[begin MATERIAL TO PROCESS]
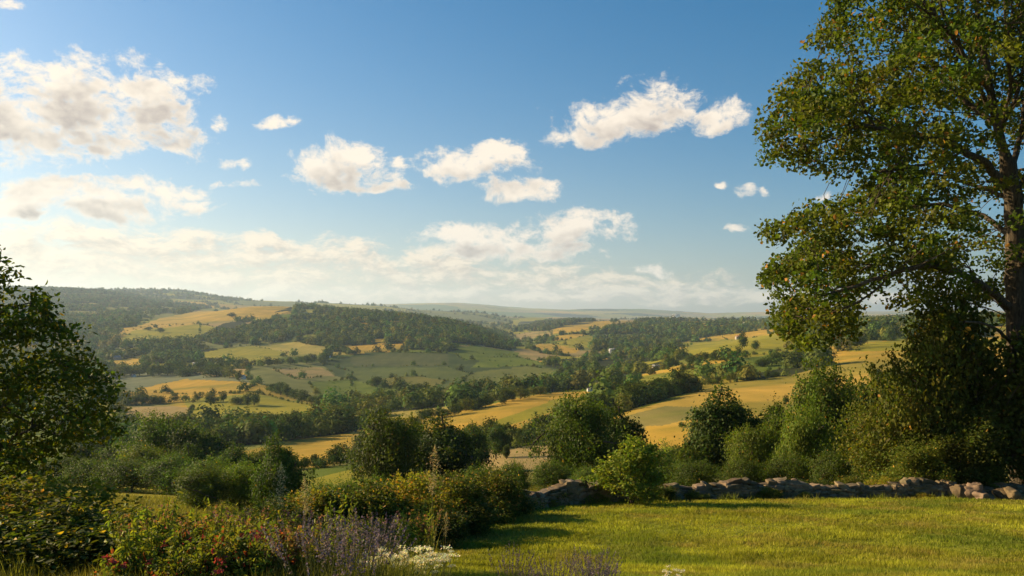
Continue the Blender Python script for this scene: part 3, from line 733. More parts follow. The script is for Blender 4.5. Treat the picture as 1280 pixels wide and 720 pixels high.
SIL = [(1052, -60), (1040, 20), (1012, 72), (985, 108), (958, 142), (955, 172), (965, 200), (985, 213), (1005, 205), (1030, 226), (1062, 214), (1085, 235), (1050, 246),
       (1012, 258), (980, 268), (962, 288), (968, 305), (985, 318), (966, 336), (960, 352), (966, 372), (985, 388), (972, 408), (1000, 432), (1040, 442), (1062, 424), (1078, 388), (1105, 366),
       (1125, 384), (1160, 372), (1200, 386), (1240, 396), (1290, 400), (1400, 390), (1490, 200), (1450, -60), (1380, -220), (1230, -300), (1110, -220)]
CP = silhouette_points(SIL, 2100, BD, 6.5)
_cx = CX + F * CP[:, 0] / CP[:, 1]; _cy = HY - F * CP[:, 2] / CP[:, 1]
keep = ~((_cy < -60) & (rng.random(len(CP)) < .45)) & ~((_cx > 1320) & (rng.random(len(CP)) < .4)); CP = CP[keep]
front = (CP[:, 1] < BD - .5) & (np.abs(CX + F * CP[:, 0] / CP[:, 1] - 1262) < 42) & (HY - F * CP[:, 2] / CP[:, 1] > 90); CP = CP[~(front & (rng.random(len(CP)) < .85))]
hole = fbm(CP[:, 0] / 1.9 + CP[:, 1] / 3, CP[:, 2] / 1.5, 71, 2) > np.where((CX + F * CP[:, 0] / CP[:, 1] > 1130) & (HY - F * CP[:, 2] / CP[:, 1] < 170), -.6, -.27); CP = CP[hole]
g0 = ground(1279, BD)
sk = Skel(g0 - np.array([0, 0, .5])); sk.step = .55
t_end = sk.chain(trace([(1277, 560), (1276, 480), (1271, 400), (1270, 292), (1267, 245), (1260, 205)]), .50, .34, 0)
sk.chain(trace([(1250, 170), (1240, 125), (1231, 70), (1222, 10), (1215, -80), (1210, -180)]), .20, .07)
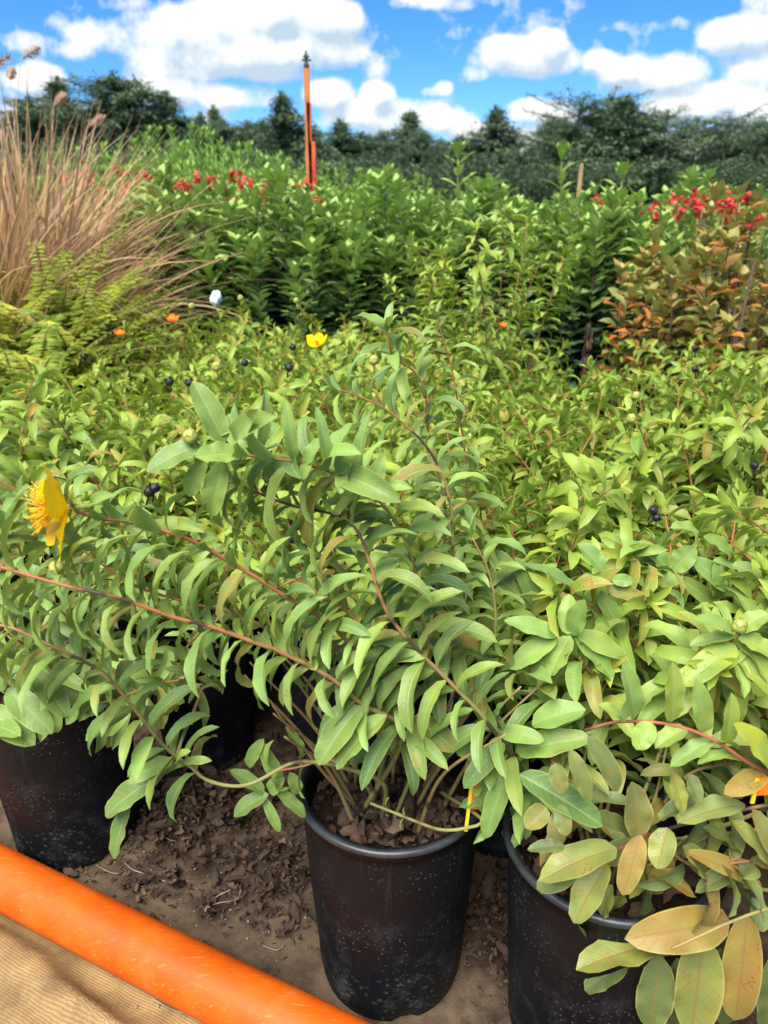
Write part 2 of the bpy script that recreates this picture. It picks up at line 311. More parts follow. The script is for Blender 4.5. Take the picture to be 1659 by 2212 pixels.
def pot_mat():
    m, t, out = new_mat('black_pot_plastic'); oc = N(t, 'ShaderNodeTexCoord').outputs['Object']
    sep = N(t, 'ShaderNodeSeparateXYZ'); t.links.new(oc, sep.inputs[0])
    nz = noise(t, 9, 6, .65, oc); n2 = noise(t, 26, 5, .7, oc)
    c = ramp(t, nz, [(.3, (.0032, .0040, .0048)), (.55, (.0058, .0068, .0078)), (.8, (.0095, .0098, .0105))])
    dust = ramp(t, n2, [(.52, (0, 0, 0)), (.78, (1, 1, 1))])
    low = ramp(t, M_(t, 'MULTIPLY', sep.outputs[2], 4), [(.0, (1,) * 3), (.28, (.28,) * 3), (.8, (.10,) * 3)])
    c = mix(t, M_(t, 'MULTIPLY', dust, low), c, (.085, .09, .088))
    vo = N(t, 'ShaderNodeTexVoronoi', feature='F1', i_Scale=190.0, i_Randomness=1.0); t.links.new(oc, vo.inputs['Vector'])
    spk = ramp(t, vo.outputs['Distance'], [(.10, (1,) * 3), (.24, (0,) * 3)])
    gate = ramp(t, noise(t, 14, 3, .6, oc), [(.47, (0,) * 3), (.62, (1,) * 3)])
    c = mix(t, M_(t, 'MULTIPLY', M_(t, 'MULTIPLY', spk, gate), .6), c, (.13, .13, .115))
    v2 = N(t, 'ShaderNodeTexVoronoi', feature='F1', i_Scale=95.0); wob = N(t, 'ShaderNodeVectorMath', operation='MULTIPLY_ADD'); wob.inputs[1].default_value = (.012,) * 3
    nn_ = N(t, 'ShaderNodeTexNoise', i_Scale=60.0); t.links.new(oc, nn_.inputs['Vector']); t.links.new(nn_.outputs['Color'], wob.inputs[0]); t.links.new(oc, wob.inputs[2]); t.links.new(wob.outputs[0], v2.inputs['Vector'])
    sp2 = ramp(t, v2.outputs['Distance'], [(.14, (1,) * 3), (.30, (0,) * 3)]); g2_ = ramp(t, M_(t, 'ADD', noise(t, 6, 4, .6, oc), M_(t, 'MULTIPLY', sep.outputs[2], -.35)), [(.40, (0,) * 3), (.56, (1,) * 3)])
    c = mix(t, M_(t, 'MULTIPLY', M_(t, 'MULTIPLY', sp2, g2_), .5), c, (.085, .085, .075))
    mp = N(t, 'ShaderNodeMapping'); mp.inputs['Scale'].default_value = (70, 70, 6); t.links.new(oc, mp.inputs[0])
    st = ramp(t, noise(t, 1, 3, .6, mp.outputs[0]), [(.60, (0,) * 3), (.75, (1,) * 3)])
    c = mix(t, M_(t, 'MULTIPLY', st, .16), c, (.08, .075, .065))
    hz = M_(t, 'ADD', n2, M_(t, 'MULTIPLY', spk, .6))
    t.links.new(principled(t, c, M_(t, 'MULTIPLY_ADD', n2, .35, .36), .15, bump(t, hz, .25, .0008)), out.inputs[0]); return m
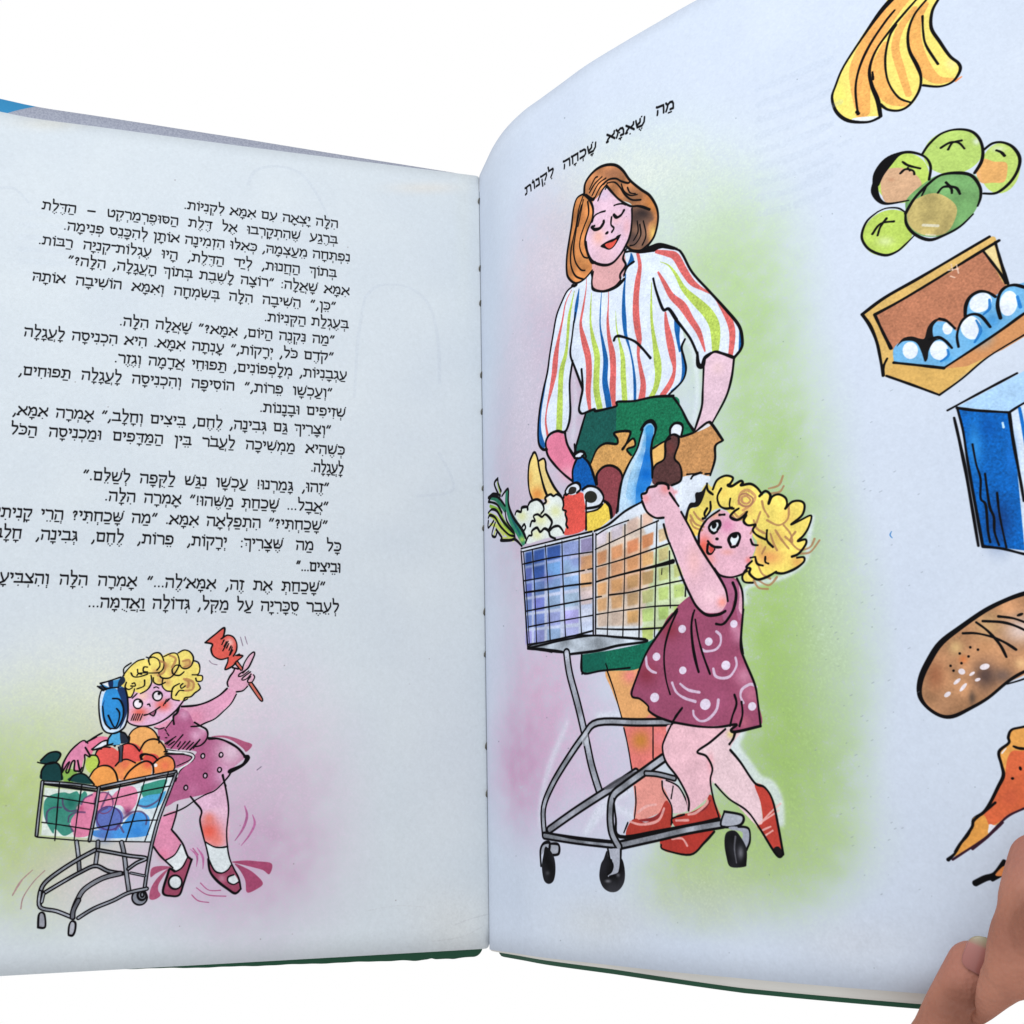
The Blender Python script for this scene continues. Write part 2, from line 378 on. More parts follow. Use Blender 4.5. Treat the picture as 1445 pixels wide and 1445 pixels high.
[end MATERIAL TO PROCESS]
* WHAT YOU WILL DO:
Restate each entry word for word, leaving out any pictures.

* ANSWER TO THIS PROBLEM:
Continue the Blender Python script for this scene: part 3, from line 733. More parts follow. The script is for Blender 4.5. Treat the picture as 1280 pixels wide and 720 pixels high.
SIL = [(1052, -60), (1040, 20), (1012, 72), (985, 108), (958, 142), (955, 172), (965, 200), (985, 213), (1005, 205), (1030, 226), (1062, 214), (1085, 235), (1050, 246),
       (1012, 258), (980, 268), (962, 288), (968, 305), (985, 318), (966, 336), (960, 352), (966, 372), (985, 388), (972, 408), (1000, 432), (1040, 442), (1062, 424), (1078, 388), (1105, 366),
       (1125, 384), (1160, 372), (1200, 386), (1240, 396), (1290, 400), (1400, 390), (1490, 200), (1450, -60), (1380, -220), (1230, -300), (1110, -220)]
CP = silhouette_points(SIL, 2100, BD, 6.5)
_cx = CX + F * CP[:, 0] / CP[:, 1]; _cy = HY - F * CP[:, 2] / CP[:, 1]
keep = ~((_cy < -60) & (rng.random(len(CP)) < .45)) & ~((_cx > 1320) & (rng.random(len(CP)) < .4)); CP = CP[keep]
front = (CP[:, 1] < BD - .5) & (np.abs(CX + F * CP[:, 0] / CP[:, 1] - 1262) < 42) & (HY - F * CP[:, 2] / CP[:, 1] > 90); CP = CP[~(front & (rng.random(len(CP)) < .85))]
hole = fbm(CP[:, 0] / 1.9 + CP[:, 1] / 3, CP[:, 2] / 1.5, 71, 2) > np.where((CX + F * CP[:, 0] / CP[:, 1] > 1130) & (HY - F * CP[:, 2] / CP[:, 1] < 170), -.6, -.27); CP = CP[hole]
g0 = ground(1279, BD)
sk = Skel(g0 - np.array([0, 0, .5])); sk.step = .55
t_end = sk.chain(trace([(1277, 560), (1276, 480), (1271, 400), (1270, 292), (1267, 245), (1260, 205)]), .50, .34, 0)
sk.chain(trace([(1250, 170), (1240, 125), (1231, 70), (1222, 10), (1215, -80), (1210, -180)]), .20, .07)
Write part 2 of the bpy script that recreates this picture. It picks up at line 311. More parts follow. The script is for Blender 4.5. Take the picture to be 1659 by 2212 pixels.
def pot_mat():
    m, t, out = new_mat('black_pot_plastic'); oc = N(t, 'ShaderNodeTexCoord').outputs['Object']
    sep = N(t, 'ShaderNodeSeparateXYZ'); t.links.new(oc, sep.inputs[0])
    nz = noise(t, 9, 6, .65, oc); n2 = noise(t, 26, 5, .7, oc)
    c = ramp(t, nz, [(.3, (.0032, .0040, .0048)), (.55, (.0058, .0068, .0078)), (.8, (.0095, .0098, .0105))])
    dust = ramp(t, n2, [(.52, (0, 0, 0)), (.78, (1, 1, 1))])
    low = ramp(t, M_(t, 'MULTIPLY', sep.outputs[2], 4), [(.0, (1,) * 3), (.28, (.28,) * 3), (.8, (.10,) * 3)])
    c = mix(t, M_(t, 'MULTIPLY', dust, low), c, (.085, .09, .088))
    vo = N(t, 'ShaderNodeTexVoronoi', feature='F1', i_Scale=190.0, i_Randomness=1.0); t.links.new(oc, vo.inputs['Vector'])
    spk = ramp(t, vo.outputs['Distance'], [(.10, (1,) * 3), (.24, (0,) * 3)])
    gate = ramp(t, noise(t, 14, 3, .6, oc), [(.47, (0,) * 3), (.62, (1,) * 3)])
    c = mix(t, M_(t, 'MULTIPLY', M_(t, 'MULTIPLY', spk, gate), .6), c, (.13, .13, .115))
    v2 = N(t, 'ShaderNodeTexVoronoi', feature='F1', i_Scale=95.0); wob = N(t, 'ShaderNodeVectorMath', operation='MULTIPLY_ADD'); wob.inputs[1].default_value = (.012,) * 3
    nn_ = N(t, 'ShaderNodeTexNoise', i_Scale=60.0); t.links.new(oc, nn_.inputs['Vector']); t.links.new(nn_.outputs['Color'], wob.inputs[0]); t.links.new(oc, wob.inputs[2]); t.links.new(wob.outputs[0], v2.inputs['Vector'])
    sp2 = ramp(t, v2.outputs['Distance'], [(.14, (1,) * 3), (.30, (0,) * 3)]); g2_ = ramp(t, M_(t, 'ADD', noise(t, 6, 4, .6, oc), M_(t, 'MULTIPLY', sep.outputs[2], -.35)), [(.40, (0,) * 3), (.56, (1,) * 3)])
    c = mix(t, M_(t, 'MULTIPLY', M_(t, 'MULTIPLY', sp2, g2_), .5), c, (.085, .085, .075))
    mp = N(t, 'ShaderNodeMapping'); mp.inputs['Scale'].default_value = (70, 70, 6); t.links.new(oc, mp.inputs[0])
    st = ramp(t, noise(t, 1, 3, .6, mp.outputs[0]), [(.60, (0,) * 3), (.75, (1,) * 3)])
    c = mix(t, M_(t, 'MULTIPLY', st, .16), c, (.08, .075, .065))
    hz = M_(t, 'ADD', n2, M_(t, 'MULTIPLY', spk, .6))
    t.links.new(principled(t, c, M_(t, 'MULTIPLY_ADD', n2, .35, .36), .15, bump(t, hz, .25, .0008)), out.inputs[0]); return m
The Blender Python script for this scene continues. Write part 2, from line 378 on. More parts follow. Use Blender 4.5. Treat the picture as 1445 pixels wide and 1445 pixels high.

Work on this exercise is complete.